OPINION:
The D.C. Council could vote as early as Tuesday to force pro-life employers within the District to pay for their employees’ elective surgical abortions. If you feel like you’ve seen this movie before, you’re partly right. As with most sequels, though, the D.C. bill is poorly considered and will be far more costly.
Despite the Supreme Court’s decision in the Conestoga Wood Specialties and Hobby Lobby cases, the D.C. Council is considering a mandate that makes its federal counterpart seem respectful of religious liberty by comparison. The egregiously illegal “Reproductive Health Nondiscrimination Amendment Act” is being rushed through without discussion at the urging of abortion advocates. If enacted, the burden of this law will fall not only on religious employers, but also on a new mayor who will have to defend it, and the D.C. taxpayers who will be forced to pick up the tab for this quixotic — and illegal — quest.
Bill 20-790, introduced by D.C. Council member David Grosso, would prohibit “discrimination” by any employer on the basis of a “reproductive health decision.” It specifically includes, euphemistically, “termination of a pregnancy” as part of the protected “reproductive health decision[s].” Importantly, it prohibits discrimination in the “compensation, terms, conditions, or privileges of employment” on the basis of such a decision.
If there were any doubt that the bill is intended not to get employers out of the bedroom, but rather to involve them in paying for their employees’ “reproductive health decisions,” the bill’s single committee hearing eliminated those doubts. Helpfully recorded, the committee hearing focused not only on forcing employers to provide coverage for “reproductive health decisions,” but on the religious convictions of the Catholic Archdiocese of Washington, D.C., itself. Mr. Grosso made his intent clear to “address” the Hobby Lobby case and require D.C. employers, even those nonprofit pro-life organizations with religious or moral objections, to provide coverage for all “reproductive health decision[s].”

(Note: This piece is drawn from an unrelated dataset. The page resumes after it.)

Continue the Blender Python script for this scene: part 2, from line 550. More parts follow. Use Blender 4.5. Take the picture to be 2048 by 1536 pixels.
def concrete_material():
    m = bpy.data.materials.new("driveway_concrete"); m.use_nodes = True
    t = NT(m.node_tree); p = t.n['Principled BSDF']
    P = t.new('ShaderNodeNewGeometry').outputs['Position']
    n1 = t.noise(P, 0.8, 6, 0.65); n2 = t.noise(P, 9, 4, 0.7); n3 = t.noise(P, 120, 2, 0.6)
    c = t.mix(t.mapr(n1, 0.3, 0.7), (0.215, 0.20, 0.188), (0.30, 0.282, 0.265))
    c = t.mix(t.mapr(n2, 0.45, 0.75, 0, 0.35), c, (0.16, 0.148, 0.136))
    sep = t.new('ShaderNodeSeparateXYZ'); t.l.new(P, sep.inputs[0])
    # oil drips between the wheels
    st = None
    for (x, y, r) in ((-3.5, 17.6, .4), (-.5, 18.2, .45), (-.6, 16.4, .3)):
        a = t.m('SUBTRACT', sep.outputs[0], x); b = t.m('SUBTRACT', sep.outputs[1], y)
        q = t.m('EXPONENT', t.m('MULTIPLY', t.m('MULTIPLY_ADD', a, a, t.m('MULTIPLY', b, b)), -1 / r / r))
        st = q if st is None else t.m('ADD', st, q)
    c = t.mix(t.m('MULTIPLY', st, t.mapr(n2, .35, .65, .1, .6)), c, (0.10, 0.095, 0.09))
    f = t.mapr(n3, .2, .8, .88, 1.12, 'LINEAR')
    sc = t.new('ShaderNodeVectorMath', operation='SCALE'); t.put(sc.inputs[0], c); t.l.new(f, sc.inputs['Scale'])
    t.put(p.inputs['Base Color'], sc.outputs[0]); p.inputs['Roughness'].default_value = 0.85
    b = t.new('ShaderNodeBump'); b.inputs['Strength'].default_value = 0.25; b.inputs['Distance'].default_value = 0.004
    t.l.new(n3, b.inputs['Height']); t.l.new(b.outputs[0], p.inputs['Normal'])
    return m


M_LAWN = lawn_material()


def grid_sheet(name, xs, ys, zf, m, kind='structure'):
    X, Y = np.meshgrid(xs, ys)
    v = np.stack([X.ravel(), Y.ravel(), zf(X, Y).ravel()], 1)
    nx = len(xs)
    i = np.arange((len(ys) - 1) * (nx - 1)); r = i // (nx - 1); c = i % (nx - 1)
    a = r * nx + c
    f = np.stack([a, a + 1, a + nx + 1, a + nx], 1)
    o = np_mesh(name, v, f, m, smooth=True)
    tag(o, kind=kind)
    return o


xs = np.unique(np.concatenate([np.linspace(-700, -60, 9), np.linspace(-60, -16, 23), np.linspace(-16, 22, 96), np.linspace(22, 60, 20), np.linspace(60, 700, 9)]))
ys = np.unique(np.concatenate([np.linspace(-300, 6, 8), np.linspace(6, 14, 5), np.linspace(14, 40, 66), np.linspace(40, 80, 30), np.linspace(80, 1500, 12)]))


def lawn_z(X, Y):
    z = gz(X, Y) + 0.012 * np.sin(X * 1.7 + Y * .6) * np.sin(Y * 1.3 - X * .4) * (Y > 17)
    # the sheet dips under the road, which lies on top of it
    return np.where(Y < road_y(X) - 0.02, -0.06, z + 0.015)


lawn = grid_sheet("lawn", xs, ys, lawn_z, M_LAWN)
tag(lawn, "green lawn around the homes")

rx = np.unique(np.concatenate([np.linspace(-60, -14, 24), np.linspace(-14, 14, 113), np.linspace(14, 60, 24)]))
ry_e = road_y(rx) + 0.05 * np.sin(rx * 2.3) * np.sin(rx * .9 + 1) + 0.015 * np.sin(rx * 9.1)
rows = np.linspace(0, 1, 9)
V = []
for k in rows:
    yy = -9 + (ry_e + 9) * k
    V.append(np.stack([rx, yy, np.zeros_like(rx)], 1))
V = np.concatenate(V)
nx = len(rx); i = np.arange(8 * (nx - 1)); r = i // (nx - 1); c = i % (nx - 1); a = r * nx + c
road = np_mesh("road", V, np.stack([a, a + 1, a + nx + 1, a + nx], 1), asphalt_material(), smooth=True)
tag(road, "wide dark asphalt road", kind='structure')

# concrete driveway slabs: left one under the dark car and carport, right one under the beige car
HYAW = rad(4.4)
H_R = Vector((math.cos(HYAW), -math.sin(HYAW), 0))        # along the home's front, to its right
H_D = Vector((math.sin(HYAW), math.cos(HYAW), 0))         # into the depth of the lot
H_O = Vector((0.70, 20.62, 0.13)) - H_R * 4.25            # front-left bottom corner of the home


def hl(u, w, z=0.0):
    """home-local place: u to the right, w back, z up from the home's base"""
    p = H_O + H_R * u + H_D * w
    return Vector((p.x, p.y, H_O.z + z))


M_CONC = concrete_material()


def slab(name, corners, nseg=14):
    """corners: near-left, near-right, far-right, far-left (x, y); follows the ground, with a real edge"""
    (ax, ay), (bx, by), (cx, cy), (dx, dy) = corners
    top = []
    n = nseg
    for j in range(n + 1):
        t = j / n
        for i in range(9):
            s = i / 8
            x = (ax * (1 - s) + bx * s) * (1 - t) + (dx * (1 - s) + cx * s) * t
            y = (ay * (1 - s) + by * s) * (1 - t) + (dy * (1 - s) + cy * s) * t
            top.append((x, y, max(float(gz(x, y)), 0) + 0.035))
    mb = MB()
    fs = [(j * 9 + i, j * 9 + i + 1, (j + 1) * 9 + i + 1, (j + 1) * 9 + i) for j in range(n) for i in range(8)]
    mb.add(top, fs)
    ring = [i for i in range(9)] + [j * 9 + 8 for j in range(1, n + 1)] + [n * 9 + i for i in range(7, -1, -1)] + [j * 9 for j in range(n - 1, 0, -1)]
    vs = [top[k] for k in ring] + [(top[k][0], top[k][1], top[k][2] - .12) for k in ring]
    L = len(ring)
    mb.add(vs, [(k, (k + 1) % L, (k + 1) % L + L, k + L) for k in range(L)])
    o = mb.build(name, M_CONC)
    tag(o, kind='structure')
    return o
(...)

D.C.-based organizations such as March for Life, Americans United for Life, Alliance Defending Freedom and other life-respecting nonprofits in the District would be forced to pay for elective surgical abortions under this bill.
Such a mandate applies to elective abortion itself and does not even have the fig leaf of an “accommodation” like the one the federal government offered to some nonprofits for its abortion-pill mandate. D.C.’s mandate would go well beyond the federal mandate, which has resulted in more than 100 lawsuits and is losing in the federal courts on a massive scale. The same Religious Freedom Restoration Act that has doomed the federal mandate also applies to the District, as does the First Amendment and other federal laws this bill violates. The D.C. mandate is blatantly illegal and doomed to fail.
Perhaps this is why its proponents have been so content to keep the bill under the radar. After the first hearing — and after the Hobby Lobby decision came the next day — the bill began a quieter move through the D.C. Council. It passed the first step without fanfare on Oct. 28. If it passes the next vote and is signed by the mayor, it will become law unless Congress intervenes. Then the same D.C. federal courts that have held that the federal mandate is illegal are expected to also invalidate the D.C. mandate.
Mr. Grosso clearly disapproves of the Supreme Court’s Hobby Lobby decision. Enacting such a blatantly illegal law, though, is tilting at windmills. While abortion advocates are pressing the council for this hopeless mandate, it will be D.C. taxpayers who will foot the bill for its defense and, eventually, for the attorneys’ fees of its challengers. Newly elected Mayor Muriel Bowser will have to take up this ill-fated law’s defense in the first days of her new term.
If Mr. Grosso has some creative theory about how this D.C. abortion insurance mandate will survive legal challenges that the federal mandate has not, he should say so. If he does not, then he owes it to the District’s taxpayers not to waste their money on a political crusade at the behest of the abortion lobby.
Casey Mattox is senior counsel with Alliance Defending Freedom.